>> BEGIN RECORDED DATA

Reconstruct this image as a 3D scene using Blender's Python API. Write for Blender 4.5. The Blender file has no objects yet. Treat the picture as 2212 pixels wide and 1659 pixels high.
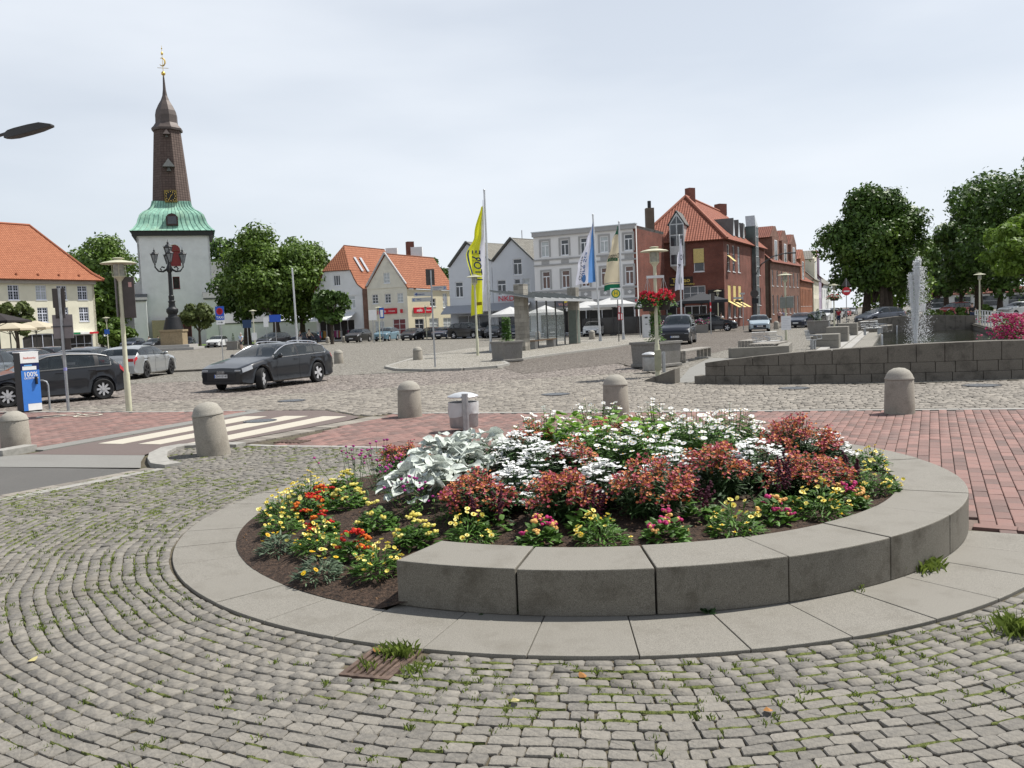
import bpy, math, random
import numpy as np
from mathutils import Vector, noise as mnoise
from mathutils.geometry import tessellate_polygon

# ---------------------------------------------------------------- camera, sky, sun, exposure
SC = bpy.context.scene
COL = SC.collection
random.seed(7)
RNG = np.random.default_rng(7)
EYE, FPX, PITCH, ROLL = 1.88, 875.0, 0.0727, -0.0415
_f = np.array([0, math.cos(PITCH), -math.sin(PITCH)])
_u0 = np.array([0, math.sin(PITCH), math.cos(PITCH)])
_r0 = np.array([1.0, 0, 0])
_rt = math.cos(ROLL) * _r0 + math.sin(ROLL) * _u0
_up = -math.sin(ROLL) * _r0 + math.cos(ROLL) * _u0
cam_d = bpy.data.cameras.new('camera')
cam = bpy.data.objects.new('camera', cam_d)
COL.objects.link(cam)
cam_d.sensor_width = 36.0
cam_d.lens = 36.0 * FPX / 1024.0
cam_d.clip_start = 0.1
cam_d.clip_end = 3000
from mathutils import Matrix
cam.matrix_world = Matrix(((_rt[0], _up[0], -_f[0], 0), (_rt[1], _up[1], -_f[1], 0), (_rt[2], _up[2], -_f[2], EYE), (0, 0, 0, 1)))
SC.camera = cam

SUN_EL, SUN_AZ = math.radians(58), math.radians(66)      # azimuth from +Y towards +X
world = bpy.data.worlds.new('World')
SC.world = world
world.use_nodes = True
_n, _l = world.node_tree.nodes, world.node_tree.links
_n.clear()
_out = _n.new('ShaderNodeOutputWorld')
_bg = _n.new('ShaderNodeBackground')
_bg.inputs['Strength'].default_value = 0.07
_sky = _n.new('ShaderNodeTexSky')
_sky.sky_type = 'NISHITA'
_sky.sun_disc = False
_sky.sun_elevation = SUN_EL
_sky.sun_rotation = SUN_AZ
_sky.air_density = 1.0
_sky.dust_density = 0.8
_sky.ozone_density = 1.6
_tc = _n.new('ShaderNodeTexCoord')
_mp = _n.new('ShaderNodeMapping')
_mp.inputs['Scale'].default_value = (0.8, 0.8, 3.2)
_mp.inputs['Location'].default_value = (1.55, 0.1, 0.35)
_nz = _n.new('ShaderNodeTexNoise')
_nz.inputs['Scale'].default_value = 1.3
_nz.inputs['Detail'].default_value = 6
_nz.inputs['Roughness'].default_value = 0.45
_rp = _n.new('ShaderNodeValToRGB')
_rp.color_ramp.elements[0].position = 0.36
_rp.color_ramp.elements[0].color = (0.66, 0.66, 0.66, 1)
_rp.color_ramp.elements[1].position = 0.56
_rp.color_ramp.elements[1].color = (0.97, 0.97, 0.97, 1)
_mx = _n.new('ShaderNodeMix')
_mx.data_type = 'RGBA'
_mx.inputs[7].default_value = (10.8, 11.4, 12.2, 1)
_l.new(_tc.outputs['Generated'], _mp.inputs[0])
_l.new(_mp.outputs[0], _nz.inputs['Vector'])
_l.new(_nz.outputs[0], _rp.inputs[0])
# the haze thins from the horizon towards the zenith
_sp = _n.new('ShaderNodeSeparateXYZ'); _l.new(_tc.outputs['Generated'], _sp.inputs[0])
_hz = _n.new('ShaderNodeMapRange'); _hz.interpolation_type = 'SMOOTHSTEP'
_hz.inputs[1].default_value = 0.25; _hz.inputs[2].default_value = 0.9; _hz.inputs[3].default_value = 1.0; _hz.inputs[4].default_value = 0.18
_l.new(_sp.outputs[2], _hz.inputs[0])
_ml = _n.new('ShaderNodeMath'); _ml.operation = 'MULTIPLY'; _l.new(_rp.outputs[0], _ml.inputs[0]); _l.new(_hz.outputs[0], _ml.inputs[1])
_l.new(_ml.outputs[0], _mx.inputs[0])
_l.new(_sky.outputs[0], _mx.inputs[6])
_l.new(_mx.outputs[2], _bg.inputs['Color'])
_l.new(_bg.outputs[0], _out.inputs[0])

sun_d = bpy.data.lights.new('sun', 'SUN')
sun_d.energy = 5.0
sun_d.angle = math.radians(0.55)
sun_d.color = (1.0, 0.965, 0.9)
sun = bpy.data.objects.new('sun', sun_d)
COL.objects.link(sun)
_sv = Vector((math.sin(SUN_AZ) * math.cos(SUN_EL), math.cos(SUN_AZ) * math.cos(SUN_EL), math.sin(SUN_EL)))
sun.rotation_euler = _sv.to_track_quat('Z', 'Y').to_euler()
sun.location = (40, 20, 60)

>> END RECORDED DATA

**GOAL**: Write the full listing out again with every line unchanged, but include no pictures.

**FINISHED ANSWER**:
Reconstruct this image as a 3D scene using Blender's Python API. Write for Blender 4.5. The Blender file has no objects yet. Treat the picture as 2212 pixels wide and 1659 pixels high.
import bpy, math, random
import numpy as np
from mathutils import Vector, noise as mnoise
from mathutils.geometry import tessellate_polygon

# ---------------------------------------------------------------- camera, sky, sun, exposure
SC = bpy.context.scene
COL = SC.collection
random.seed(7)
RNG = np.random.default_rng(7)
EYE, FPX, PITCH, ROLL = 1.88, 875.0, 0.0727, -0.0415
_f = np.array([0, math.cos(PITCH), -math.sin(PITCH)])
_u0 = np.array([0, math.sin(PITCH), math.cos(PITCH)])
_r0 = np.array([1.0, 0, 0])
_rt = math.cos(ROLL) * _r0 + math.sin(ROLL) * _u0
_up = -math.sin(ROLL) * _r0 + math.cos(ROLL) * _u0
cam_d = bpy.data.cameras.new('camera')
cam = bpy.data.objects.new('camera', cam_d)
COL.objects.link(cam)
cam_d.sensor_width = 36.0
cam_d.lens = 36.0 * FPX / 1024.0
cam_d.clip_start = 0.1
cam_d.clip_end = 3000
from mathutils import Matrix
cam.matrix_world = Matrix(((_rt[0], _up[0], -_f[0], 0), (_rt[1], _up[1], -_f[1], 0), (_rt[2], _up[2], -_f[2], EYE), (0, 0, 0, 1)))
SC.camera = cam

SUN_EL, SUN_AZ = math.radians(58), math.radians(66)      # azimuth from +Y towards +X
world = bpy.data.worlds.new('World')
SC.world = world
world.use_nodes = True
_n, _l = world.node_tree.nodes, world.node_tree.links
_n.clear()
_out = _n.new('ShaderNodeOutputWorld')
_bg = _n.new('ShaderNodeBackground')
_bg.inputs['Strength'].default_value = 0.07
_sky = _n.new('ShaderNodeTexSky')
_sky.sky_type = 'NISHITA'
_sky.sun_disc = False
_sky.sun_elevation = SUN_EL
_sky.sun_rotation = SUN_AZ
_sky.air_density = 1.0
_sky.dust_density = 0.8
_sky.ozone_density = 1.6
_tc = _n.new('ShaderNodeTexCoord')
_mp = _n.new('ShaderNodeMapping')
_mp.inputs['Scale'].default_value = (0.8, 0.8, 3.2)
_mp.inputs['Location'].default_value = (1.55, 0.1, 0.35)
_nz = _n.new('ShaderNodeTexNoise')
_nz.inputs['Scale'].default_value = 1.3
_nz.inputs['Detail'].default_value = 6
_nz.inputs['Roughness'].default_value = 0.45
_rp = _n.new('ShaderNodeValToRGB')
_rp.color_ramp.elements[0].position = 0.36
_rp.color_ramp.elements[0].color = (0.66, 0.66, 0.66, 1)
_rp.color_ramp.elements[1].position = 0.56
_rp.color_ramp.elements[1].color = (0.97, 0.97, 0.97, 1)
_mx = _n.new('ShaderNodeMix')
_mx.data_type = 'RGBA'
_mx.inputs[7].default_value = (10.8, 11.4, 12.2, 1)
_l.new(_tc.outputs['Generated'], _mp.inputs[0])
_l.new(_mp.outputs[0], _nz.inputs['Vector'])
_l.new(_nz.outputs[0], _rp.inputs[0])
# the haze thins from the horizon towards the zenith
_sp = _n.new('ShaderNodeSeparateXYZ'); _l.new(_tc.outputs['Generated'], _sp.inputs[0])
_hz = _n.new('ShaderNodeMapRange'); _hz.interpolation_type = 'SMOOTHSTEP'
_hz.inputs[1].default_value = 0.25; _hz.inputs[2].default_value = 0.9; _hz.inputs[3].default_value = 1.0; _hz.inputs[4].default_value = 0.18
_l.new(_sp.outputs[2], _hz.inputs[0])
_ml = _n.new('ShaderNodeMath'); _ml.operation = 'MULTIPLY'; _l.new(_rp.outputs[0], _ml.inputs[0]); _l.new(_hz.outputs[0], _ml.inputs[1])
_l.new(_ml.outputs[0], _mx.inputs[0])
_l.new(_sky.outputs[0], _mx.inputs[6])
_l.new(_mx.outputs[2], _bg.inputs['Color'])
_l.new(_bg.outputs[0], _out.inputs[0])

sun_d = bpy.data.lights.new('sun', 'SUN')
sun_d.energy = 5.0
sun_d.angle = math.radians(0.55)
sun_d.color = (1.0, 0.965, 0.9)
sun = bpy.data.objects.new('sun', sun_d)
COL.objects.link(sun)
_sv = Vector((math.sin(SUN_AZ) * math.cos(SUN_EL), math.cos(SUN_AZ) * math.cos(SUN_EL), math.sin(SUN_EL)))
sun.rotation_euler = _sv.to_track_quat('Z', 'Y').to_euler()
sun.location = (40, 20, 60)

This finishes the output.